# [INSTRUCTION]
Retype the data exactly, from its first line to the line containing "XR=1.0; XL=-1.158; YE=10.305;", including both, and skip any picture.

---------- GIVEN DATA

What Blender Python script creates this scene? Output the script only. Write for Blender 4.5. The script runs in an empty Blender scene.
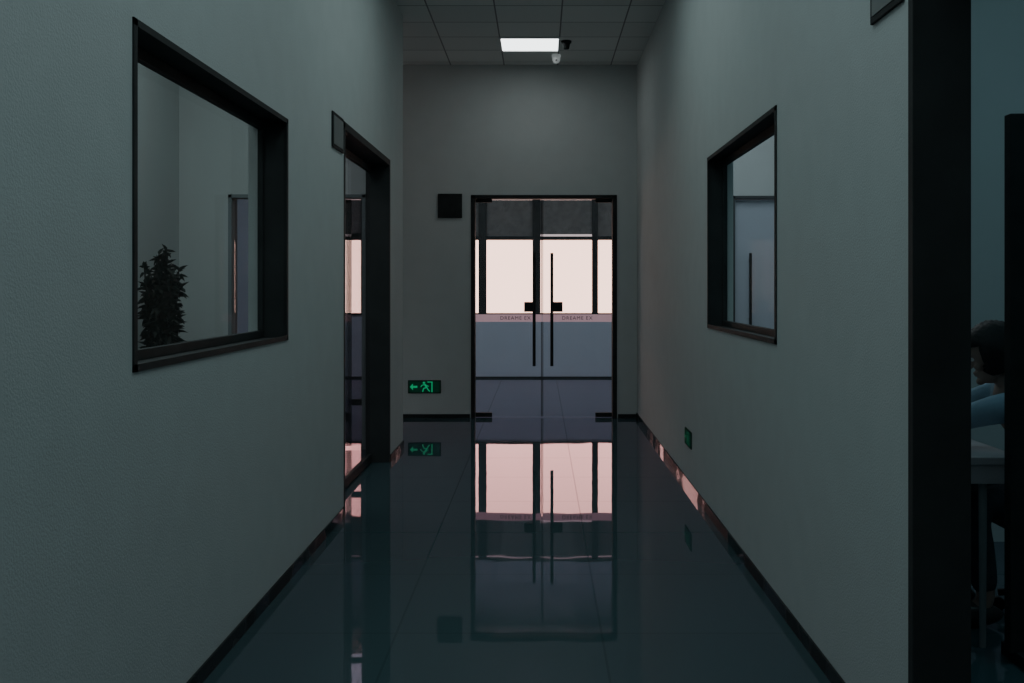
import bpy, bmesh, math, random
from mathutils import Vector, Matrix
random.seed(4)
S=bpy.context.scene
COL=S.collection
F=1000.0; H=1.35
XR=1.0; XL=-1.158; YE=10.305; YF=14.8; ZC=3.638

# ------------------------------------------------------------ materials
def newmat(n):
    m=bpy.data.materials.new(n); m.use_nodes=True
    nt=m.node_tree; b=nt.nodes['Principled BSDF']
    return m,nt,b
def pmat(n,col,rough=.5,metal=0,noise=0.08,scale=8,bump=0,ior=1.5,emit=None,estr=0,coat=0,spec=None,rvar=None):
    m,nt,b=newmat(n)
    tc=nt.nodes.new('ShaderNodeTexCoord')
    nz=nt.nodes.new('ShaderNodeTexNoise'); nz.inputs['Scale'].default_value=scale; nz.inputs['Detail'].default_value=4
    nt.links.new(tc.outputs['Object'],nz.inputs['Vector'])
    r=nt.nodes.new('ShaderNodeValToRGB')
    c=Vector(col)
    r.color_ramp.elements[0].position=.3; r.color_ramp.elements[1].position=.7
    r.color_ramp.elements[0].color=(*(c*(1-noise)),1); r.color_ramp.elements[1].color=(*(c*(1+noise)),1)
    nt.links.new(nz.outputs['Fac'],r.inputs['Fac']); nt.links.new(r.outputs['Color'],b.inputs['Base Color'])
    b.inputs['Roughness'].default_value=rough; b.inputs['Metallic'].default_value=metal; b.inputs['IOR'].default_value=ior
    if rvar:
        n3=nt.nodes.new('ShaderNodeTexNoise'); n3.inputs['Scale'].default_value=rvar[2]; n3.inputs['Detail'].default_value=1
        nt.links.new(tc.outputs['Object'],n3.inputs['Vector'])
        mr=nt.nodes.new('ShaderNodeMapRange'); mr.inputs['From Min'].default_value=.46; mr.inputs['From Max'].default_value=.54
        mr.inputs['To Min'].default_value=rvar[0]; mr.inputs['To Max'].default_value=rvar[1]
        nt.links.new(n3.outputs['Fac'],mr.inputs['Value']); nt.links.new(mr.outputs['Result'],b.inputs['Roughness'])
    if coat: b.inputs['Coat Weight'].default_value=coat
    if spec is not None: b.inputs['Specular IOR Level'].default_value=spec
    if emit: b.inputs['Emission Color'].default_value=(*emit,1); b.inputs['Emission Strength'].default_value=estr
    if bump:
        n2=nt.nodes.new('ShaderNodeTexNoise'); n2.inputs['Scale'].default_value=scale*25; n2.inputs['Detail'].default_value=3
        nt.links.new(tc.outputs['Object'],n2.inputs['Vector'])
        bp=nt.nodes.new('ShaderNodeBump'); bp.inputs['Strength'].default_value=bump; bp.inputs['Distance'].default_value=.004
        nt.links.new(n2.outputs['Fac'],bp.inputs['Height']); nt.links.new(bp.outputs['Normal'],b.inputs['Normal'])
    return m
def tilemat(n,c1,c2,mortar,w,h,ms,off,rough,ior,wave,gloss=None):
    m,nt,b=newmat(n)
    tc=nt.nodes.new('ShaderNodeTexCoord'); mp=nt.nodes.new('ShaderNodeMapping')
    mp.inputs['Location'].default_value=(off[0],off[1],0)
    nt.links.new(tc.outputs['Object'],mp.inputs['Vector'])
    br=nt.nodes.new('ShaderNodeTexBrick'); br.offset=0; br.squash=1
    br.inputs['Scale'].default_value=1; br.inputs['Brick Width'].default_value=w; br.inputs['Row Height'].default_value=h
    br.inputs['Mortar Size'].default_value=ms; br.inputs['Mortar Smooth'].default_value=.2
    br.inputs['Color1'].default_value=(*c1,1); br.inputs['Color2'].default_value=(*c2,1); br.inputs['Mortar'].default_value=(*mortar,1)
    nt.links.new(mp.outputs['Vector'],br.inputs['Vector'])
    nt.links.new(br.outputs['Color'],b.inputs['Base Color'])
    b.inputs['IOR'].default_value=ior; b.inputs['Roughness'].default_value=rough
    if gloss:
        # polished tile: diffuse body under polish, reflections made pinker by a rose gloss colour, joints unpolished
        b.inputs['Specular IOR Level'].default_value=0; b.inputs['Roughness'].default_value=.9
        g=nt.nodes.new('ShaderNodeBsdfGlossy'); g.inputs['Color'].default_value=(*gloss,1); g.inputs['Roughness'].default_value=rough
        fr=nt.nodes.new('ShaderNodeFresnel'); fr.inputs['IOR'].default_value=ior
        inv=nt.nodes.new('ShaderNodeMapRange'); inv.inputs['To Min'].default_value=1; inv.inputs['To Max'].default_value=.70
        nt.links.new(br.outputs['Fac'],inv.inputs['Value'])
        mu2=nt.nodes.new('ShaderNodeMath'); mu2.operation='MULTIPLY'
        nt.links.new(fr.outputs[0],mu2.inputs[0]); nt.links.new(inv.outputs['Result'],mu2.inputs[1])
        nz=nt.nodes.new('ShaderNodeTexNoise'); nz.inputs['Scale'].default_value=2.2; nz.inputs['Detail'].default_value=2
        nt.links.new(tc.outputs['Object'],nz.inputs['Vector'])
        mu=nt.nodes.new('ShaderNodeMath'); mu.operation='MULTIPLY'; mu.inputs[1].default_value=wave
        nt.links.new(nz.outputs['Fac'],mu.inputs[0])
        bp=nt.nodes.new('ShaderNodeBump'); bp.inputs['Strength'].default_value=1; bp.inputs['Distance'].default_value=1
        nt.links.new(mu.outputs[0],bp.inputs['Height']); nt.links.new(bp.outputs['Normal'],g.inputs['Normal'])
        mx=nt.nodes.new('ShaderNodeMixShader'); o=nt.nodes['Material Output']
        nt.links.new(mu2.outputs[0],mx.inputs[0]); nt.links.new(b.outputs[0],mx.inputs[1]); nt.links.new(g.outputs[0],mx.inputs[2]); nt.links.new(mx.outputs[0],o.inputs[0])
    return m
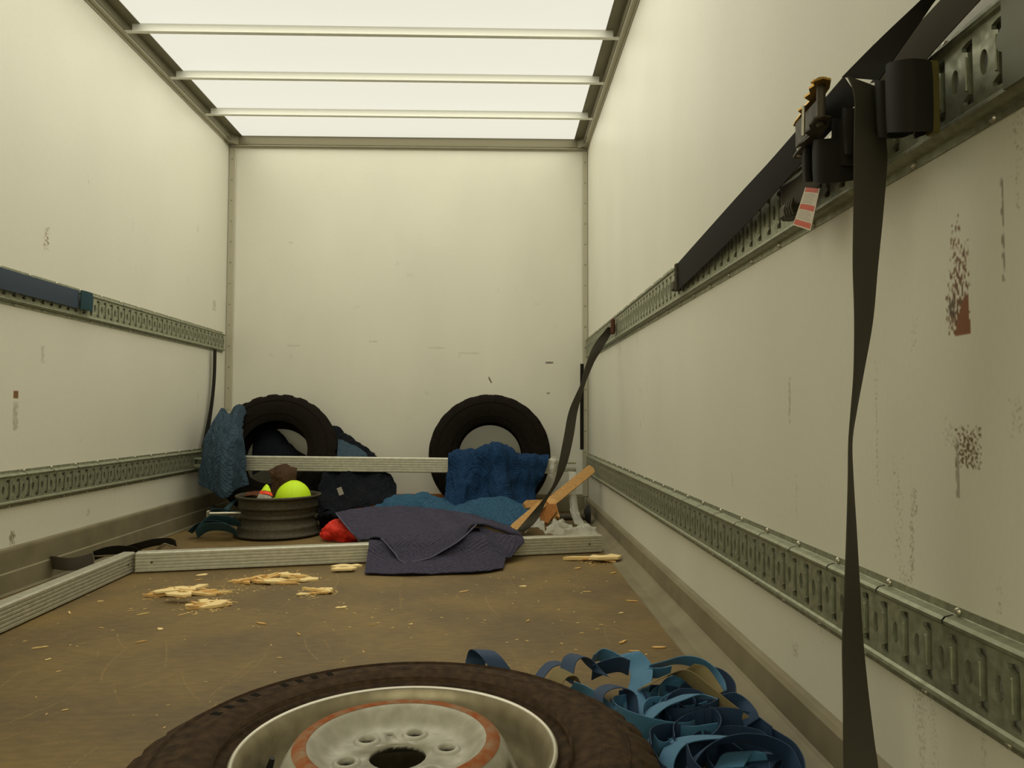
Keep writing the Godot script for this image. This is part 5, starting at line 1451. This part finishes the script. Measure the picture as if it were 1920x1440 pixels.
func splinters() -> void:
	var meshes := []
	for k in 9: meshes.append(splinter(k))
	var put := func(at: Vector3, len: float, turn: float, kind: int, tilt: float, lab: String, grp: String):
		var o := obj("wood_splinter", meshes[kind], M["splinter_%d" % (kind % 3)])
		var b := Basis(Vector3.UP, turn) * Basis(Vector3.BACK, tilt)
		o.transform = Transform3D(b.scaled_local(Vector3(len, len * 1.0, len)), at)
		tag(o, lab, "splinter", grp)
	var heaps := [
		[Vector3(-0.506, 0, 2.092), 0.125, 0.038, 34, "the left heap"],
		[Vector3(-0.375, 0, 2.264), 0.055, 0.03, 12, "the left heap's tail"],
		[Vector3(-0.262, 0, 1.899), 0.13, 0.055, 32, "the heap by the blanket"],
		[Vector3(-0.058, 0, 2.09), 0.05, 0.03, 10, "the small middle patch"],
		[Vector3(0.992, 0, 1.552), 0.06, 0.025, 9, "the beam-end heap"]]
	for h in heaps:
		for k in h[3]:
			var a := rng.randf() * TAU
			var r := sqrt(rng.randf())
			var p: Vector3 = h[0] + Vector3(cos(a) * h[1] * r, 0.0005 + 0.018 * (1.0 - r) * rng.randf(), sin(a) * h[2] * 1.6 * r)
			if p.x > 1.04: p.y += 0.006
			var kind := rng.randi_range(0, 8)
			var len := rng.randf_range(0.025, 0.115)
			var where: String = "middle" if r < 0.45 else ["right edge", "front edge", "left edge", "back edge"][int(fposmod(a + PI / 4, TAU) / (PI / 2))]
			var size: String = "tiny" if len < 0.045 else "short" if len < 0.07 else "longish" if len < 0.095 else "long"
			var turn := rng.randf_range(-0.9, 0.9)
			var lies: String = "slanting left" if turn < -0.3 else "slanting right" if turn > 0.3 else "lying crosswise"
			var lab: String = "%s %s splinter %s at the %s of %s" % [size, ["thin straw-coloured", "tan", "broad pale"][kind % 3], lies, where, h[4]]
			put.call(p, len, turn, kind, rng.randf_range(-0.12, 0.12), lab, "splinters in " + h[4])
	# crumbs too fine to count
	var mm := MultiMesh.new()
	mm.transform_format = MultiMesh.TRANSFORM_3D
	mm.mesh = meshes[1]
	mm.instance_count = 620
	for k in 620:
		var h: Array = heaps[k % 5]
		var a := rng.randf() * TAU
		var r := sqrt(rng.randf()) * 1.5
		var p: Vector3 = h[0] + Vector3(cos(a) * h[1] * r, 0.0006, sin(a) * h[2] * 2.2 * r)
		if k % 4 == 0: p = Vector3(rng.randf_range(-0.75, 1.0), 0.0006, rng.randf_range(1.85, 3.2))
		if p.z < 1.79 - 0.22 * (p.x + 0.85): p.z = 1.82 - 0.22 * (p.x + 0.85) + rng.randf() * 0.05
		mm.set_instance_transform(k, Transform3D(Basis(Vector3.UP, rng.randf() * TAU).scaled(Vector3.ONE * rng.randf_range(0.004, 0.014)), p))
	var crumbs := MultiMeshInstance3D.new()
	crumbs.name = "wood_crumbs"
	crumbs.multimesh = mm
	crumbs.material_override = M.splinter_0
	add_child(crumbs, true)
	tag(crumbs, "fine pale wood crumbs scattered over the brown floor round the splinters", "crumbs", "", "stuff")
	put.call(Vector3(-0.557, 0.014, 2.135), 0.09, 0.1, 5, 0.03, "largest rounded pale wood flake on the left heap of splinters", "")
	put.call(Vector3(-0.483, 0.022, 2.213), 0.095, -0.2, 8, 0.0, "broad pale wood flake lying on top of the left heap of splinters", "")
	put.call(Vector3(-0.039, 0.001, 1.676), 0.125, 0.05, 5, 0.0, "flat pale wood piece against the floor beam left of the navy blanket", "")
	put.call(Vector3(-0.035, 0.008, 1.751), 0.10, 0.2, 8, 0.0, "second pale wood piece against the beam, in front of the flat one", "")
	put.call(Vector3(1.022, 0.014, 1.567), 0.15, 0.2, 8, 0.0, "biggest pale wood flake by the right end of the floor beam", "")
	put.call(Vector3(0.937, 0.004, 1.538), 0.18, 0.05, 3, 0.0, "long thin pale splinter by the right end of the floor beam", "")
	for e in stray_places():
		var kind := rng.randi_range(0, 8)
		var len := rng.randf_range(0.012, 0.045)
		var where: String = "by the left side beam" if e.x < -0.6 else "near the right kick plate" if e.x > 0.75 else "in the middle of the bare floor" if e.x > -0.1 else "between the left heap and the wheel"
		var far: String = "closer to the floor beam" if e.z < 2.05 else "halfway down the floor" if e.z < 2.5 else "closer to the camera"
		put.call(e + Vector3(0, 0.0008, 0), len, rng.randf_range(-1.2, 1.2), kind, 0.0, "%s %s stray splinter %s, %s" % ["tiny" if len < 0.024 else "small" if len < 0.035 else "larger", ["thin", "tan", "pale"][kind % 3], where, far], "stray splinters on the floor")

func stray_places() -> Array:
	return [Vector3(-0.565, 0, 1.813), Vector3(-0.545, 0, 1.895), Vector3(-0.741, 0, 2.205), Vector3(-0.829, 0, 2.118), Vector3(-0.642, 0, 2.689), Vector3(-0.565, 0, 2.783), Vector3(-0.577, 0, 2.51), Vector3(-0.583, 0, 2.326), Vector3(-0.527, 0, 2.364), Vector3(-0.403, 0, 2.371), Vector3(-0.295, 0, 2.225), Vector3(-0.361, 0, 2.079), Vector3(-0.333, 0, 1.729), Vector3(-0.218, 0, 1.731), Vector3(0.311, 0, 2.485), Vector3(0.892, 0, 1.702), Vector3(0.955, 0, 1.661), Vector3(0.925, 0, 2.743), Vector3(0.995, 0, 2.713), Vector3(0.523, 0, 2.471), Vector3(0.658, 0, 2.456), Vector3(0.202, 0, 2.489), Vector3(-0.4, 0, 2.642), Vector3(-0.494, 0, 2.583), Vector3(1.022, 0, 1.793), Vector3(1.014, 0, 2.228), Vector3(0.954, 0, 2.371), Vector3(0.88, 0, 2.094), Vector3(0.908, 0, 2.666), Vector3(0.659, 0, 2.012), Vector3(0.451, 0, 2.089), Vector3(-0.13, 0, 2.473), Vector3(0.008, 0, 2.58), Vector3(0.068, 0, 2.296), Vector3(-0.403, 0, 2.523), Vector3(-0.76, 0, 2.348)]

--------------------

# [REPLY]
What Blender Python script creates this scene? Output the script only. Write for Blender 4.5. The script runs in an empty Blender scene.
import bpy, bmesh, math, random
from mathutils import Vector, Matrix
random.seed(4)
S=bpy.context.scene
COL=S.collection
F=1000.0; H=1.35
XR=1.0; XL=-1.158; YE=10.305; YF=14.8; ZC=3.638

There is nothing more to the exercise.